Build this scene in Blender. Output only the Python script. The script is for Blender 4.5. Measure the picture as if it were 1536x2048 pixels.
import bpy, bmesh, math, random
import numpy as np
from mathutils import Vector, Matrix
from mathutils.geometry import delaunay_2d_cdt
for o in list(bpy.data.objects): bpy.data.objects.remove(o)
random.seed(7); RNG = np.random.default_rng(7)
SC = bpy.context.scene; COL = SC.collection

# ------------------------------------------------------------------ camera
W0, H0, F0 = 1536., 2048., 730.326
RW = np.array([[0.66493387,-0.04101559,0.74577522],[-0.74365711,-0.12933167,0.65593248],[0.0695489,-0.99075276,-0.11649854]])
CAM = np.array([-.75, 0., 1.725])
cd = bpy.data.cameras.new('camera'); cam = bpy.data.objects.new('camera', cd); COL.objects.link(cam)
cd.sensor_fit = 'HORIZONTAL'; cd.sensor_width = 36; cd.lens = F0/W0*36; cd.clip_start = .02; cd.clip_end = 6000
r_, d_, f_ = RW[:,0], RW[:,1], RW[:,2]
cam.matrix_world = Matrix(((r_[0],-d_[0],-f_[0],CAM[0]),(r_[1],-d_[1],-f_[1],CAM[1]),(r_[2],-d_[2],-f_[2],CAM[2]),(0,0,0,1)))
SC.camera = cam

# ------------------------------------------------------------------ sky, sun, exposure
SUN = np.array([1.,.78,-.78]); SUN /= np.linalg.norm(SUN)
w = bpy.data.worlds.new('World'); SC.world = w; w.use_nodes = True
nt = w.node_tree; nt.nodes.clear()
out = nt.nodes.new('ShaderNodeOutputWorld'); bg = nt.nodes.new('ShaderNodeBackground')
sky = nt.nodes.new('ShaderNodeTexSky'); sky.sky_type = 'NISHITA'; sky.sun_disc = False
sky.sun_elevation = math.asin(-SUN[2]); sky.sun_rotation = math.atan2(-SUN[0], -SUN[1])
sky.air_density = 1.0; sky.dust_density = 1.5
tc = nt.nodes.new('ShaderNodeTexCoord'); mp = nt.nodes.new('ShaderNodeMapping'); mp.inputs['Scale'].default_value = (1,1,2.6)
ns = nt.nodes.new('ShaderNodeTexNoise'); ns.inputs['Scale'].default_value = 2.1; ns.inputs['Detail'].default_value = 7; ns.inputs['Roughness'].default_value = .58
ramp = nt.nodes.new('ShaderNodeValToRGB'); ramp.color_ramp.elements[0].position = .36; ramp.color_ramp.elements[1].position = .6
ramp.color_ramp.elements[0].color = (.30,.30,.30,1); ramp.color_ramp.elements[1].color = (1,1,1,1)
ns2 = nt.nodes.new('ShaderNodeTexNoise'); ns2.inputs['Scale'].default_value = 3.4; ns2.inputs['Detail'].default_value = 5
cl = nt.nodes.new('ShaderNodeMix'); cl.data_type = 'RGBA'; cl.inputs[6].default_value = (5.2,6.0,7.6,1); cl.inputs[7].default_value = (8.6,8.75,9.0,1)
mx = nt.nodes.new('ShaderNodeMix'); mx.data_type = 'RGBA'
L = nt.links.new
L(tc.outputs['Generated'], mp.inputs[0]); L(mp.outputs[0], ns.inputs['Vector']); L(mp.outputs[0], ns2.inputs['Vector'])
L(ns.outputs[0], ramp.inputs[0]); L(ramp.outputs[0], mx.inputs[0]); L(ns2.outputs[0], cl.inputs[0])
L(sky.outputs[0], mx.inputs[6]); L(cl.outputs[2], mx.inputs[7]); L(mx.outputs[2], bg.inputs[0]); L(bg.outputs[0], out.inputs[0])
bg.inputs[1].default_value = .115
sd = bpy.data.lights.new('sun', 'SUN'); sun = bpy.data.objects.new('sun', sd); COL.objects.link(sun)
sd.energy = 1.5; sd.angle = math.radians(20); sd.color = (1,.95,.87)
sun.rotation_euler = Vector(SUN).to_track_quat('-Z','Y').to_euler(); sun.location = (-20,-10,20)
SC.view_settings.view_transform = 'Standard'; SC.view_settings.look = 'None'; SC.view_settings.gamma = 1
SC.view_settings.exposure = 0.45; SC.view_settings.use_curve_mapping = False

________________

#### PROBLEM TO SOLVE:
From the first line of the listing above to the line with "SC = bpy.context.scene; COL = SC.collection", please transcribe each line exactly, both ends included, and nothing beyond that.

#### PROBLEM SOLUTION:
Build this scene in Blender. Output only the Python script. The script is for Blender 4.5. Measure the picture as if it were 1536x2048 pixels.
import bpy, bmesh, math, random
import numpy as np
from mathutils import Vector, Matrix
from mathutils.geometry import delaunay_2d_cdt
for o in list(bpy.data.objects): bpy.data.objects.remove(o)
random.seed(7); RNG = np.random.default_rng(7)
SC = bpy.context.scene; COL = SC.collection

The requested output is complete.